In a separate statement, Bosnia's war crimes prosecutor said 10 people had been arrested there in connection with the same case.
He said the suspects included "high-ranking military officials from the Bosnian Serb army of the time as well as perpetrators involved in the brutal torture and execution of the victims."
On February 27, 1993, a train traveling between Serbia and Montenegro was stopped by a Serbian paramilitary group as it passed through the Bosnian village of Strpci, located just across the border.
At the time, Serbia and Montenegro were still part of federal Yugoslavia.
The gunmen forced off 20 of the Serbian passengers, most of whom were Muslim.
The hostages were taken to the eastern Bosnian town of Visegrad, where they were tortured, killed and their bodies dumped in the Drina river, the natural border between Bosnia and Serbia.
To date only one person has been convicted over the killings. Nebojsa Ranisavljevic was sentenced to 15 years in prison in 2004.

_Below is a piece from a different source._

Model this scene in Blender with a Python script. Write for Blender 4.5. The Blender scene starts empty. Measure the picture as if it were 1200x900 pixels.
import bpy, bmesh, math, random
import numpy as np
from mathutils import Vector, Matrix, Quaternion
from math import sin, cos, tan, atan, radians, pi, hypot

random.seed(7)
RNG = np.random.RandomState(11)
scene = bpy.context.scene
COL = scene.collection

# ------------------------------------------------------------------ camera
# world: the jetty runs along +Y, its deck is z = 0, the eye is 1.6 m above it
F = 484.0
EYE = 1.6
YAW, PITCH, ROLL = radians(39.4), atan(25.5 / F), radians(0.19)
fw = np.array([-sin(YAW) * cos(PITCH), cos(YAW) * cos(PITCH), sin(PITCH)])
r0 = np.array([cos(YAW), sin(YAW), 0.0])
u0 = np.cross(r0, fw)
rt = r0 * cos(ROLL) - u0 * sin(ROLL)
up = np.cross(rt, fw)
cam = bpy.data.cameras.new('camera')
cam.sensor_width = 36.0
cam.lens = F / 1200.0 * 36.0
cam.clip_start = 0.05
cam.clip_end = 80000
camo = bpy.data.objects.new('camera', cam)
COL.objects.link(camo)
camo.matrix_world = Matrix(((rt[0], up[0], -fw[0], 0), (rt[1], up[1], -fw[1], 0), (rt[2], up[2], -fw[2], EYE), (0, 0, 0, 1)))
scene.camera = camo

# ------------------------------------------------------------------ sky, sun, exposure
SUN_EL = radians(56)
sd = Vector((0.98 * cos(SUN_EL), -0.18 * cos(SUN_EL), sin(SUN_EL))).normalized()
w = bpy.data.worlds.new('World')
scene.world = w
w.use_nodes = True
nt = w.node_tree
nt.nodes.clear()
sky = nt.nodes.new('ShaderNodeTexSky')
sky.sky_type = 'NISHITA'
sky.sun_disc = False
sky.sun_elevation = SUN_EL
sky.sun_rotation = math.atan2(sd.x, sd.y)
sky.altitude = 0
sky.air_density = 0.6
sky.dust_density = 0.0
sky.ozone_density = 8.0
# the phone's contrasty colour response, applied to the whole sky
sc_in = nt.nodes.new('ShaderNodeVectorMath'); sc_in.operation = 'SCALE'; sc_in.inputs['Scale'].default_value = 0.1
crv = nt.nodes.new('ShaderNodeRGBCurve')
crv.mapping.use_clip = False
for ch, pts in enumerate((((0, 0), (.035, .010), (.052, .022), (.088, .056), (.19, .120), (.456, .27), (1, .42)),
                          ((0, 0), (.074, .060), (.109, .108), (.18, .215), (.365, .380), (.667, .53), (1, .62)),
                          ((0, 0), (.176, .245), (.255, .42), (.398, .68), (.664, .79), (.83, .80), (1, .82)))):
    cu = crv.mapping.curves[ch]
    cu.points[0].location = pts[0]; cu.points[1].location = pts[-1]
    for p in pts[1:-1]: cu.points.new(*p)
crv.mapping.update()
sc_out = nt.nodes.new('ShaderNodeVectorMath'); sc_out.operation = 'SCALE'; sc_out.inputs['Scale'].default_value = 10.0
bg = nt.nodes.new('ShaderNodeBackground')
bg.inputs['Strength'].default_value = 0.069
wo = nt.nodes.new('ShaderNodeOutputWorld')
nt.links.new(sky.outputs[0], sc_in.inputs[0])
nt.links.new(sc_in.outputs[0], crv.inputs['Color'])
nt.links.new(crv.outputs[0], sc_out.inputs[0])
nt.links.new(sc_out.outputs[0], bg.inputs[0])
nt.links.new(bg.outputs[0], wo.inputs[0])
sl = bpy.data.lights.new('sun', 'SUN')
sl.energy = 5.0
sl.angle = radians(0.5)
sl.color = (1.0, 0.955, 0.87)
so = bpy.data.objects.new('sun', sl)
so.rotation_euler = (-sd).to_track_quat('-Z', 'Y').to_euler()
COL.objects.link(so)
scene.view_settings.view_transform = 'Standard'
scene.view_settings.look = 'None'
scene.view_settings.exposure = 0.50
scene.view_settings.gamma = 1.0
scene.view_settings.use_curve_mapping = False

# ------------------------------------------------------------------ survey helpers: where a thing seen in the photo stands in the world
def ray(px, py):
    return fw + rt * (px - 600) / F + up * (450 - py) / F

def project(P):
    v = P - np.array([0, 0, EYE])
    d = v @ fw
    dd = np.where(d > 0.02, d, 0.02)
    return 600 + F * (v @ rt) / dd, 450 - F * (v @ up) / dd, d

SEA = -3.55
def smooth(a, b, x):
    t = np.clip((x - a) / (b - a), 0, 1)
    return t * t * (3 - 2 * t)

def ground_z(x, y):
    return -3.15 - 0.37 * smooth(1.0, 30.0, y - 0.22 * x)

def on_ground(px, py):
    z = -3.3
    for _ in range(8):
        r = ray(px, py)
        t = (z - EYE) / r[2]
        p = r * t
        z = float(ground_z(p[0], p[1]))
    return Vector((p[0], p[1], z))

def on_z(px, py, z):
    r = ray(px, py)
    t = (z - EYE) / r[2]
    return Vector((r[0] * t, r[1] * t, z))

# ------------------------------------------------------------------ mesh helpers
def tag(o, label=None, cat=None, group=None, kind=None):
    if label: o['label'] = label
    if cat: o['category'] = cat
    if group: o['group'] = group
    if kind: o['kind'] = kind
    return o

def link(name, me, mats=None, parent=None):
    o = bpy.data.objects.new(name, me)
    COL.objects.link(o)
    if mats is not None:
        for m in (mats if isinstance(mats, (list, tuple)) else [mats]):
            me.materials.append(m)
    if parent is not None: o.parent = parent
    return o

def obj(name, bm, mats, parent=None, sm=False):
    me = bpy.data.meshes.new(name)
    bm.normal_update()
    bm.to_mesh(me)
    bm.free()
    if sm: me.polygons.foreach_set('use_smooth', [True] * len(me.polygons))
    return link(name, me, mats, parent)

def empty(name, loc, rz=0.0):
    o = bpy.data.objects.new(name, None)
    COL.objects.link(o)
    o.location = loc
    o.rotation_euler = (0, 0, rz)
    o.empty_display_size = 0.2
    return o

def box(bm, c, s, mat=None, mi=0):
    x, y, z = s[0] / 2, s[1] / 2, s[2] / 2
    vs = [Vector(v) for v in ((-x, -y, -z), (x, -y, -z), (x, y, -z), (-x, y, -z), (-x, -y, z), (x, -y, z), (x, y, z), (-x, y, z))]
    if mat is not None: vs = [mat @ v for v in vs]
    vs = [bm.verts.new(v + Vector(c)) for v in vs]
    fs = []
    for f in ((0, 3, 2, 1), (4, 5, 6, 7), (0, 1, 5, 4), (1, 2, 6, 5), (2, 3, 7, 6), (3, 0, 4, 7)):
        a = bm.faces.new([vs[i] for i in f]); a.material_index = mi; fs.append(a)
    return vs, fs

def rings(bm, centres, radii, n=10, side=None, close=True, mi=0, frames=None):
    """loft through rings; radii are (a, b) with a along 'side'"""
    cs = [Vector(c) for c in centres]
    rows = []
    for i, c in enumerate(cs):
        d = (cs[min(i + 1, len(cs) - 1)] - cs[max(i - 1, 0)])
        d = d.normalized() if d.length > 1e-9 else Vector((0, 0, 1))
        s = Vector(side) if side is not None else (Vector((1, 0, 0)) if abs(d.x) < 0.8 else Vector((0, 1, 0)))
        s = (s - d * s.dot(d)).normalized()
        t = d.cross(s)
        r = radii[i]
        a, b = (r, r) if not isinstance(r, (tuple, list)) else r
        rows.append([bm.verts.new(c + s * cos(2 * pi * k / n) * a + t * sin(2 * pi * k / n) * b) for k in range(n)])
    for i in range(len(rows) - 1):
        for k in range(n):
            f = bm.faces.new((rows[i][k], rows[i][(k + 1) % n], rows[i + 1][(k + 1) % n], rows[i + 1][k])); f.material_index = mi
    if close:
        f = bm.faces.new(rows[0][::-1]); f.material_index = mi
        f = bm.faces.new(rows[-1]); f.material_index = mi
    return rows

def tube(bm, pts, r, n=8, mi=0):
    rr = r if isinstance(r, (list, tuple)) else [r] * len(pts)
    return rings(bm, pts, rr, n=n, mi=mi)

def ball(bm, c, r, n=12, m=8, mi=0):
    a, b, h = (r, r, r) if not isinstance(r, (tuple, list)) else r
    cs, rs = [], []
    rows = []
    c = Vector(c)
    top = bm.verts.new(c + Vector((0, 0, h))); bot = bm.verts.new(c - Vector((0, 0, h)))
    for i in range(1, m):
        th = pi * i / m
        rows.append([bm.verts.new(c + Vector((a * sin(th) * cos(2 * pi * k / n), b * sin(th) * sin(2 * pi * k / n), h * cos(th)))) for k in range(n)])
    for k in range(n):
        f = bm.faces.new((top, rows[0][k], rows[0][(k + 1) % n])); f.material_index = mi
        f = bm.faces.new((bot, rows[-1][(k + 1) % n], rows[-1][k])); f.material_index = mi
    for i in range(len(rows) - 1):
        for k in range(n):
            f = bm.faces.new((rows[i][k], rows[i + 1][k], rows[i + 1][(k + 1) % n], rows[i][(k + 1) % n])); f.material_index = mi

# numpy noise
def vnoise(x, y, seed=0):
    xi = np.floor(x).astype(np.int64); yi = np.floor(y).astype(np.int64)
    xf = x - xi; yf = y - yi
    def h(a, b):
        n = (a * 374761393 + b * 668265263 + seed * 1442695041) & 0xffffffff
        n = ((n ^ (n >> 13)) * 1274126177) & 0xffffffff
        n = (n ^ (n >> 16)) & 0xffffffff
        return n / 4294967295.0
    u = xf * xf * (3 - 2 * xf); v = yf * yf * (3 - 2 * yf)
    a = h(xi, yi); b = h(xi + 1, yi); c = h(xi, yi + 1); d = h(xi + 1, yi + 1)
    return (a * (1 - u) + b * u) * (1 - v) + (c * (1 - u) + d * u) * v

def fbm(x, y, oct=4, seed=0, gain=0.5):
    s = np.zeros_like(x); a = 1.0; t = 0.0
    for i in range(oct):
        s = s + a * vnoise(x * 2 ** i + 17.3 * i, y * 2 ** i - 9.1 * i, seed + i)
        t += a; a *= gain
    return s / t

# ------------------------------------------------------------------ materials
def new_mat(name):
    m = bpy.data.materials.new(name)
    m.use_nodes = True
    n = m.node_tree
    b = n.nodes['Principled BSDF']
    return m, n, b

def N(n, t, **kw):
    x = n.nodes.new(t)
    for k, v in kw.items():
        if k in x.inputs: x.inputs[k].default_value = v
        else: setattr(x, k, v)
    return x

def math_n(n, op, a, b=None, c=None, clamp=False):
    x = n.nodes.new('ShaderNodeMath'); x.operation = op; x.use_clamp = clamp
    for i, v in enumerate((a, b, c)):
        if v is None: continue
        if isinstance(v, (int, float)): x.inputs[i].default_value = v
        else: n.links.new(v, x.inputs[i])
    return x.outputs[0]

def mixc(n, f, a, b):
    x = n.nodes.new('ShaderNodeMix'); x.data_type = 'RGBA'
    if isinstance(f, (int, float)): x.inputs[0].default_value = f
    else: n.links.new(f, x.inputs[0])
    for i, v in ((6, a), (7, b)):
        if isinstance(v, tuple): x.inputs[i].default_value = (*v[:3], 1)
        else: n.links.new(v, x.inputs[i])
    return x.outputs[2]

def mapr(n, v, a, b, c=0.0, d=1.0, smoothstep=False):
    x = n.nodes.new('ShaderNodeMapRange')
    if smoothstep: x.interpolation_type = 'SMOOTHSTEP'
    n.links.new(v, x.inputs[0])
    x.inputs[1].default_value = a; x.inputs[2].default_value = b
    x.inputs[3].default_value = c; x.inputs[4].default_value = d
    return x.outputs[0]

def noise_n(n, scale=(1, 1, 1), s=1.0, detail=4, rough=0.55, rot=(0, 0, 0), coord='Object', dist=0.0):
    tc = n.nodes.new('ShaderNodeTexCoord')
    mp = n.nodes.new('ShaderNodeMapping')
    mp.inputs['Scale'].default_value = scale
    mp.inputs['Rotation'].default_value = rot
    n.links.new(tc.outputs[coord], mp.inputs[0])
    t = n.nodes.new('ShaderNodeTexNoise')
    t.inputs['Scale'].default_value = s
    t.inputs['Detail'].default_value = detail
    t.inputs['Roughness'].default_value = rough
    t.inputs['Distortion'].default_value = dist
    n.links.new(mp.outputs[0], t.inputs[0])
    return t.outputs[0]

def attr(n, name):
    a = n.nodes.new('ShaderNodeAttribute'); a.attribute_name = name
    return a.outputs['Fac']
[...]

Vukcevic said Friday's arrests followed a year-long probe by a joint team of investigators and prosecutors from Belgrade and Sarajevo.
He said a new police team had been appointed in Serbia after the previous team attempted to stall the case.
"We hope that this will bring closure to the Strpci case and give justice to the victims' families, who for 20 years have been looking for the remains of their loved ones and seeking justice," Vukcevic said.
The Strpci attack was blamed on a group headed by Milan Lukic, a notorious Serbian war criminal, who was sentenced to life in prison in 2009 by the UN tribunal for the former Yugoslavia (ICTY) for war crimes during the inter-ethnic Bosnian war.
Among those arrested Friday in Serbia was his brother, Gojko Lukic, authorities said.
Vukcevic said the detainees in Bosnia included a former Bosnian Serb colonel closely linked at the time to Bosnian Serb army chief Ratko Mladic, who is currently on trial for war crimes and genocide at the ICTY.